OSHA’s Guide to Being Safe in the Trenches

Shoring systems

It goes without saying that the construction field comes with many different dangers, including trenching and excavation. Working in dirt trenches means that there is quite a large danger that soil can rush in from any and all directions, quickly trapping workers underground. In order to prevent this, there are trench boxes, also know has trench box shields, which are steel structures that protect utility workers in a trench, without getting in the way. In general, depending on the trench box sizes, they are constructed within the sidewalls of the trench and have differing thicknesses depending on the risk.

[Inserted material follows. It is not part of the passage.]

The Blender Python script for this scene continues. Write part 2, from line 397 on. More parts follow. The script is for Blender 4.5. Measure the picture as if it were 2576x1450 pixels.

Even though these are made for the construction worker’s protection, OSHA has created a number of guidelines that will help any worker safely handle this equipment. Here is everything to know about trench shields.

First and foremost, never enter a trench unprotected

You will want to make sure that you are protected at all times. Even a trench that is five feet deep can cause an issue, so you will need a trench shoring box wherever you go. Also know the dimensions of your trench, those that are over 20 feet require specific trench box sizes and for it to be designed by a specific engineer.

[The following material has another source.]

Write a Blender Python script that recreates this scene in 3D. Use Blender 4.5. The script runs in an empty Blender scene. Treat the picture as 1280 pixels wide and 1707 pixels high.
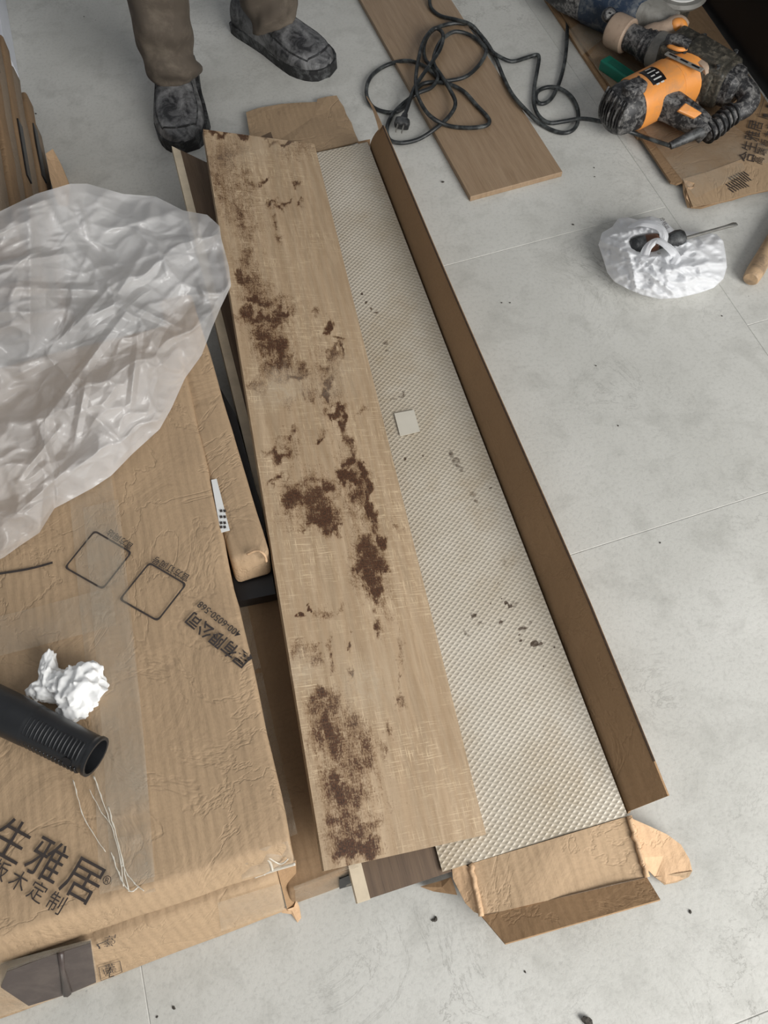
import bpy, bmesh, math, random
import numpy as np
from mathutils import Vector, Matrix, noise as mn

# ------------------------------------------------------------------ camera, world, lights, exposure
S = bpy.context.scene
random.seed(7); np.random.seed(7)
FPX, TILT, ROLL, CH = 1282.8, math.radians(63.81), math.radians(3.12), 1.1
Fw = np.array([0, math.cos(TILT), -math.sin(TILT)]); Rt = np.array([1., 0, 0]); Dn = np.cross(Fw, Rt)
_c, _s = math.cos(ROLL), math.sin(ROLL)
Rt, Dn = _c*Rt + _s*Dn, -_s*Rt + _c*Dn
cam = bpy.data.cameras.new('camera'); camo = bpy.data.objects.new('camera', cam); S.collection.objects.link(camo)
cam.sensor_fit = 'VERTICAL'; cam.sensor_height = 36; cam.sensor_width = 27
cam.lens = FPX*36/1707; cam.clip_start = .02
m3 = Matrix((Rt, -Dn, -Fw)).transposed()
camo.matrix_world = Matrix.Translation((0, 0, CH)) @ m3.to_4x4()
S.camera = camo

def P(x, y, z=0.):
    """point of the scene at height z seen at a place in the photograph"""
    d = (x-640)/FPX*Rt + (y-853.5)/FPX*Dn + Fw
    return Vector(np.array([0, 0, CH]) + d*((z-CH)/d[2]))
def proj(p):
    v = np.array(p, float) - [0, 0, CH]; k = v @ Fw
    return 640+FPX*(v@Rt)/k, 853.5+FPX*(v@Dn)/k

wd = bpy.data.worlds.new('world'); S.world = wd; wd.use_nodes = True
bg = wd.node_tree.nodes['Background']; bg.inputs[0].default_value = (.93, .97, 1, 1); bg.inputs[1].default_value = .28
def area(name, loc, target, sx, sy, power, col):
    l = bpy.data.lights.new(name, 'AREA'); l.shape = 'RECTANGLE'; l.size = sx; l.size_y = sy; l.energy = power; l.color = col
    o = bpy.data.objects.new(name, l); S.collection.objects.link(o); o.location = loc
    o.rotation_euler = (Vector(target)-Vector(loc)).to_track_quat('-Z', 'Y').to_euler()
    return o
area('window_daylight', (1.75, -1.25, 1.4), (.2, .7, 0), 1.9, 1.5, 103, (1, .985, .96))
S.view_settings.view_transform = 'Standard'; S.view_settings.look = 'None'
S.view_settings.gamma = 1; S.view_settings.use_curve_mapping = False
S.view_settings.exposure = 0.0

# ------------------------------------------------------------------ helpers
WM = {}
def put(o, M, parent=None):
    S.collection.objects.link(o)
    WM[o] = M
    if parent is not None:
        o.parent = parent; o.matrix_basis = WM[parent].inverted() @ M
    else:
        o.matrix_basis = M
    return o
def tag(o, label=None, cat=None, group=None, kind=None):
    if label: o['label'] = label
    if cat: o['category'] = cat
    if group: o['group'] = group
    if kind: o['kind'] = kind
    return o
def empty(name, loc, label=None, cat=None, group=None):
    o = bpy.data.objects.new(name, None); o.empty_display_size = .05
    put(o, Matrix.Translation(loc)); return tag(o, label, cat, group)
def frame(org, ydir, up=(0, 0, 1)):
    y = Vector(ydir).normalized(); z = Vector(up); z = (z - y*z.dot(y)).normalized(); x = y.cross(z)
    M = Matrix((x, y, z)).transposed().to_4x4(); M.translation = Vector(org); return M
def mk(name, vf, mat, parent=None, M=None, smooth=False, sharp=None, uv=None):
    v, f = vf
    v = [Vector(q) for q in v]
    if M is None:
        c = sum(v, Vector())/len(v); c.z = min(q.z for q in v); M = Matrix.Translation(c)
    Mi = M.inverted()
    me = bpy.data.meshes.new(name); me.from_pydata([Mi @ q for q in v], [], [list(q) for q in f]); me.update()
    bm = bmesh.new(); bm.from_mesh(me); bmesh.ops.recalc_face_normals(bm, faces=bm.faces); bm.to_mesh(me); bm.free()
    if smooth:
        me.polygons.foreach_set('use_smooth', [True]*len(me.polygons))
        if sharp: me.set_sharp_from_angle(angle=math.radians(sharp))
    if mat: me.materials.append(mat)
    return put(bpy.data.objects.new(name, me), M, parent)
def join(*vfs):
    V, F = [], []
    for v, f in vfs:
        n = len(V); V += list(v); F += [[i+n for i in q] for q in f]
    return V, F
def hexa(top, bot, cuts=0, bevel=0, amp=0, freq=8, seed=0, seg=2):
    """box hull from four top and four bottom corners (same order)"""
    bm = bmesh.new()
    t = [bm.verts.new(q) for q in top]; b = [bm.verts.new(q) for q in bot]
    bm.faces.new(t); bm.faces.new(b[::-1])
    for i in range(4):
        j = (i+1) % 4; bm.faces.new((t[j], t[i], b[i], b[j]))
    bmesh.ops.recalc_face_normals(bm, faces=bm.faces)
    if bevel: bmesh.ops.bevel(bm, geom=bm.edges[:], offset=bevel, segments=seg, profile=.5, affect='EDGES', clamp_overlap=True)
    for k in range(cuts):
        es = [e for e in bm.edges if e.calc_length() > .03]
        if es: bmesh.ops.subdivide_edges(bm, edges=es, cuts=1, use_grid_fill=True)
    if amp:
        bm.normal_update()
        for v in bm.verts:
            n1 = mn.noise(v.co*freq+Vector((seed, 0, 0))); n2 = mn.noise(v.co*freq*3.1+Vector((0, seed, 5)))
            v.co += v.normal*amp*(n1+.4*n2)
    V = [v.co.copy() for v in bm.verts]; bm.verts.index_update(); F = [[v.index for v in f.verts] for f in bm.faces]; bm.free()
    return V, F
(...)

The different types of protective systems

Know the different types of protective systems for working in trenches, and if you have a question don’t be afraid to ask. Some trench shields require sloping, which means it is angled away from the excavation. When installing your trench shields, keep in mind the type of soil you have, depth of the trench, any changes to the soil because of the weather, the surcharge loads, and what else is happening around the construction site.

General rules

Besides the two previously listed, there are some extra things to keep in mind when dealing with trenches. This includes to keep heavy equipment far away from the edges of the trench so the pressure doesn’t cause them to cave in, inspect trenches before you get in them, and to test for hazardous gasses.

With these tips in mind, you will be set to work safely and properly within your trenches.